In terms of soft drinks, Motta and his research team forecast that products in the 100% juice segment will experience major growth in the next two decades. “With incomes improving [in Brazil] there should be room for a trade up from nectars to 100% packaged juice," he says.

Meanwhile, Mexico’s National Association of Producers of Soft Drinks and Carbonated Water (ANPRAC) predicts that CSDs will continue to grow at a good pace in the country, but not as fast as other soft drinks such as juices, functional drinks and bottled water. Mexico is the largest consumer per capita of CSDs in the world, but the market is already rather mature, with growth expected to flatten out somewhat in the coming years. Instead, a growing interest in health in Mexico will push the market towards CSD alternatives, according to Euromonitor. The market research firm predicts the overall soft drink market will expand from 39.36bn litres in 2010 to 48.54bn litres in 2015, with bottled water growing the fastest, followed by juices.

Taking a look at Mexico’s alcoholic beverages market, Euromonitor research predicts that rum and Tequila sales will grow at a steady pace over the next 20 years, and that whisky, a relatively newly-acquired taste in Mexico, will continue to see rapidly growing sales. Wine is seen as a niche market in Mexico, too, with only 63.5bn litres sold in 2010, according to Euromonitor, although it is expected to outpace all other alcohol segments in growth in the future, reaching 91.4m in 2015 and set to expand further in the years to come.

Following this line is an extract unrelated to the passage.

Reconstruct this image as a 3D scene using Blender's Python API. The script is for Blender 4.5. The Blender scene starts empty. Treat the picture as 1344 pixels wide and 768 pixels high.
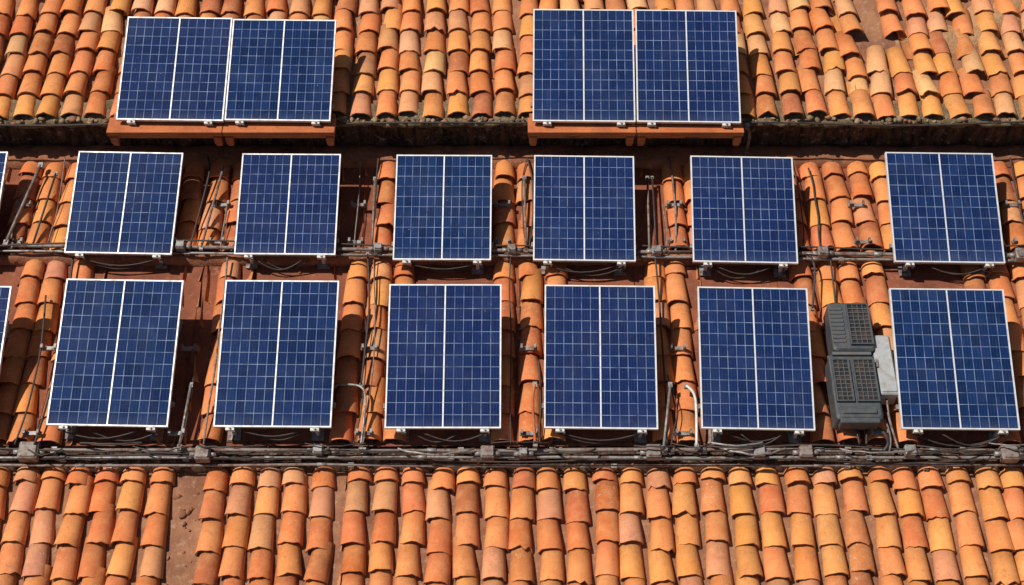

Euromonitor predicts that, overall, the alcoholic drinks market in Mexico will grow from 6.81bn litres in 2010 to 7.74bn litres in 2015, with wine growing the fastest, followed by beer. 

There is less dynamic change however in Russia, where consumers are predicted over the next 20 years to continue their love affair with vodka: According to data from the UK-based analysis service Business Monitor International, vodka already comprises 70% of the alcohol market, and any fall in that number will only come through anti-drinking political action. “The issue is how severe any crackdown by the government is,” says Shonil Chande, food and drinks analyst for Business Monitor International.

There are a few factors, however, that may at least dilute vodka’s domination of the alcoholic sector. Russia’s population may be ageing, but is likely to get much richer by 2030, with average annual per capita incomes by then to be around US$35,000, says Chande. “That means people may move more towards wine, which hasn’t done so well in Russia in the past.”

Despite being the latest target of anti-excess legislation, beer is set to benefit from any Government squeeze on vodka, according to Chande. That'll sit well with Carlsberg, which owns the leading national brand, Baltika. “Beer will do well in the long-term," Chande says. "Per capita income was 55 litres in 2002 but should be 86 litres by 2015."

He also believes that the soft drinks sector in Russia is leaning towards greater diversification into health and functional beverages in years to come. “Pepsi and Coca Cola have been focusing on soft rather than carbonated drinks,”  said Chande. “Functional drinks sales are set to accelerate.”